EIGHT years is VERY a long time to wait for one’s inheritance

Yves Maurel, attempting to sort out his inheritance.

Yves Maurel is Max Maurel’s son and has returned to the Seychelles after years of study abroad  to “straighten out” his father’s estate. In his Will Max Maurel appointed Gerard Maurel as his executor almost eight years ago. According to Yves, to date practically nothing has been done. No account has yet been rendered of the estate.

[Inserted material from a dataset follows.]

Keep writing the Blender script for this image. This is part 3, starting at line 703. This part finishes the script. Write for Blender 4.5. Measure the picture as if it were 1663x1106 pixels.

According to Yves his father left “everything he owned at the time of his death” to him and his older brother. Asked whether he was aware of what the estate consisted of he said that there is a property at La Retraite that belonged to his grandmother and that his father’s share was to have been passed on to him and his brother. There is also a property at Anse Poules Bleu, Parcel C 596, which now belongs to Golden Sun Pty Ltd a company in which the executor Gerard Maurel has 99 % shares. He said that he thinks that this is the same property that Mrs. Germaine Amesbury has said belongs to her grandfather Pierre Ernest Vidot.

He further added that he knew that his father was also the owner of L’Ilette, an island off Port Glaud, but he says that Max had allegedly entered into an agreement to lease it for SR 5 Million. “The way I understand it, for the first 5 years the lessee would pay my father SR 20,000 per month, at the expiration of the 5 year period my father would be paid a lump sum but he died before the 5 years were up. My father died in 1999 less than 5 years after the documents were signed, so it appears that the estate is owed SR 5 Million. To date I have not seen any inheritance.” So who was paid the SR 20,000 per month? And after the expiration of those five years who collected the lump sum? Should that money not be part of his estate and should the executor not have looked into these things?

Yves added “Gerard Maurel is not only the executor of the my father’s Will but he is also my uncle and my godfather, over the last 8 years I have approached him several times to inquire about my inheritance but I was ignored, fobbed off and threatened with expulsion from his chambers. I tried to contact him by letters, he claims that they were not received. Recently I instructed an attorney to write to him asking for an inventory and his response was a petty excuse of an inventory which was incomplete, undated and many items that formed part of the original inventory were not listed. I was told that these items including Parcel C 596 had been sold to him by my father who owed him some money. I have yet to see the land transfer documents. A whole container of my father’s personal belongings from Mauritius is alleged to have caught fire and destroyed but  the recent inventory claims that this item could not be retrieved due to prohibitive costs. My brother and I could have happily met the costs had we been informed of the situation ”

It was pointed out to Yves that this whole thing might be seen as an attempt to “wash his dirty laundry in public” because after all he is Gerard’s god child and nephew and his response was that 8 years is a long time to wait for one’s inheritance.